Ms Havisham, the lost cause of the twenty first century

Ms Havisham has neither wedding dress to wear nor cake to watch rot before her eyes. Instead, she has a scruffy stuffed toy and Facebook pictures she can't bring herself to delete. Jilted and unemployed, Ms Havisham faces the challenges of her Dickensian predecessor in the twenty first century from a black pit of heartbreak. The challenge: how is she going to get out of it?

Sunday 21 November 2010

Single File, Now! Part II

I changed my sheets today. I no longer enter my room and see the medley of whites, pastel blues and cushions rendered sacred by Lol’s touch. I no longer lie under the covers, breathing in a scent that has long evaporated. My single filing has progressed in leaps and bounds: with the coaching of one of my closest friends, I have thoroughly searched my room and endeavoured to remove from my sight any trace of things past. Gone are the clothes, gone are the cards and gone are the gifts including the scruffy bear I held each night that comforted me in Lol’s absence, even before he left.

In parting with my scruffy furry friend, I feared the emptiness my arms would meet when I would reach out while awakening from bad dreams in the middle of the night.
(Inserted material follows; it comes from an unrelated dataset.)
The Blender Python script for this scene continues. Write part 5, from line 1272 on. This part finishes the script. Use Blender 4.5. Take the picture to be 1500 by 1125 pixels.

But I also feared that I would wake, turn over and go back to better dreams, unscathed and unattached. It is ironic, I know. I am fully aware that when this occurs I will have shed my name and every trait that belongs to it. But until that time comes, it remains defined in my head as the day I accept the four words I dread the most: “It is over, forever.”

And so we delayed the moment, my friend and I, with the fluffiest and most girly replacement we could find. Devoid of history, I could lie on my new sheets and hold it to my hearts content. Or, I wished I could as I found out with a sharp sudden pang. It would take more than fresh linen to forget about the half of the bed that had remained too cold for too long. It would take more than replacing broken toys to stop me stretching my fingers to intertwine them with the emptiness that has usurped the position of the man who uncovered happiness for me by loving me as much as I loved him.